The other cast members fare somewhat better. “August” is basically a tale of mothers and daughters (in contrast to Shepard’s, which dwell on fathers and sons), and here Violet’s offspring are Barbara (Julia Roberts), Ivy (Julianne Nicholson) and Karen (Juliette Lewis). Of the three, Roberts comes off best as a businesslike woman in obvious fear that she might become like her mother. By contrast Nicholson is only fair as the mousy middle child, and Lewis is stuck with a part in its own way as exaggerated as Streep’s—the woman so man-hungry that she deludes herself about anyone in pants—and overplays it.

The men assigned to each of them are even less happy creations, and not especially well acted here. Barbara’s husband Bill is an owlish, recessive type, and Ewan McGregor seems utterly ill at ease in the part, while Dermot Mulroney is all too obviously sleazy as Steve Huberbrecht, the Florida wheeler-dealer whom Karen introduces as her fiancé. Ivy is the spinsterish type, but it turns out that she’s been seeing “Little Charlie,” played by tall, gangly Benedict Cumberbatch, who appears as uncomfortable in the role as McGregor is in his. Their hitherto secret relationship will be one of the causes of the last-act revelations obligatory in these sorts of family melodramas.

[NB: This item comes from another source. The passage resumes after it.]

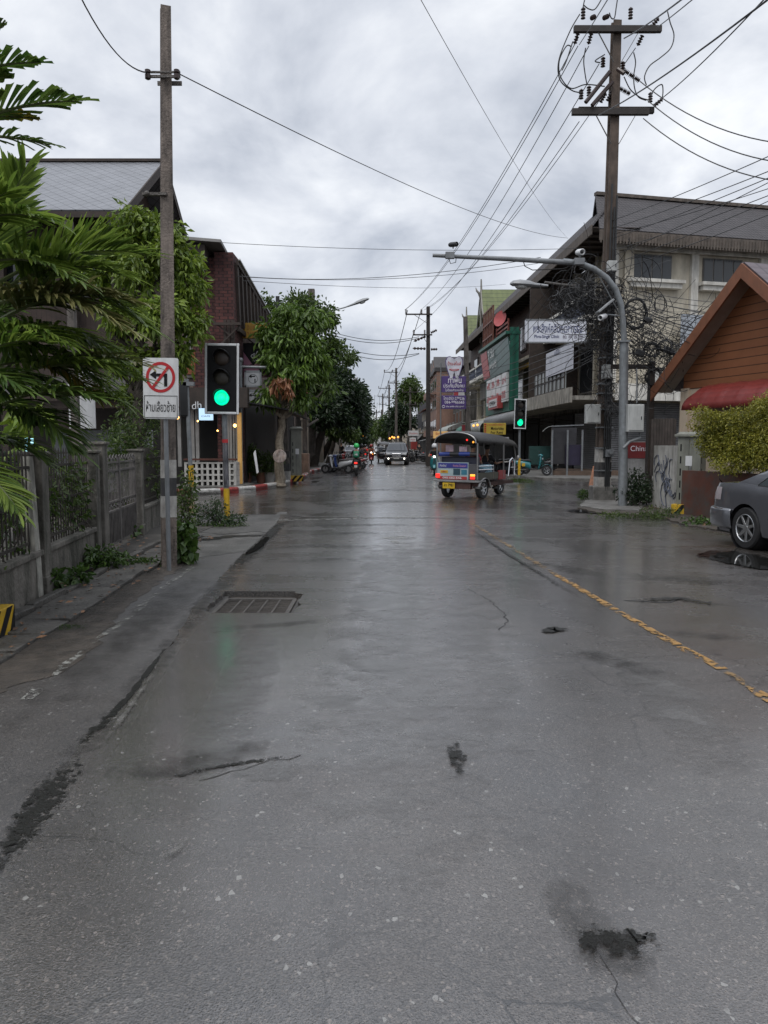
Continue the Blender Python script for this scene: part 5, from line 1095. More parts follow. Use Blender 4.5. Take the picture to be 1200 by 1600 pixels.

Cumberbatch’s Charlie is called little, in any event, not by reason of size but because he’s the son of Violet’s sister Mattie (Margo Martindale) and her husband Charlie (Chris Cooper)—who are probably the most subtly written characters on display here and the best acted by far, with Martindale and Cooper bringing some welcome depth not only to the dinner-table scenes but to one toward the close in which timorous Charlie finally gets up the courage to confront his abrasive wife about her belittling of their Little Charlie. Had the rest of the film been on that level, it would have been easier to commend. The major cast is rounded off by Abigail Breslin, as Barbara and Bill’s rebellious daughter Jean, and Misty Upham as the Native American Johnna, whom Beverly hires as housekeeper before going off to die, and who observes the Weston family circus with a calm detachment that can easily translate into compassion. Both are fine but hardly central to Letts’s high drama.

Wells has, in the usual fashion, attempted to “open up” the play somewhat by shooting in Oklahoma and including some outdoor shots. But most of the action still takes place in the family homestead, and the behind-the-scenes crew (production designer David Gropman, art director Karen Gropman, set designer Uldarico Sarmiento and set decorator Nancy Haigh) have done a good job in giving it a realistic look, just as Cindy Evans has done in terms of the costumes. Cinematographer Adriano Goldman captures everything in widescreen images that don’t prettify the locale, though he might have cut down a bit on the close-ups; and Gustavo Santaolalla contributes and understated score.

There’s a lot of talent and craftsmanship on display in “August: Osage County.” But ultimately it comes across as yet another adaptation of a well-regarded stage piece that hasn’t translated particularly well to the screen.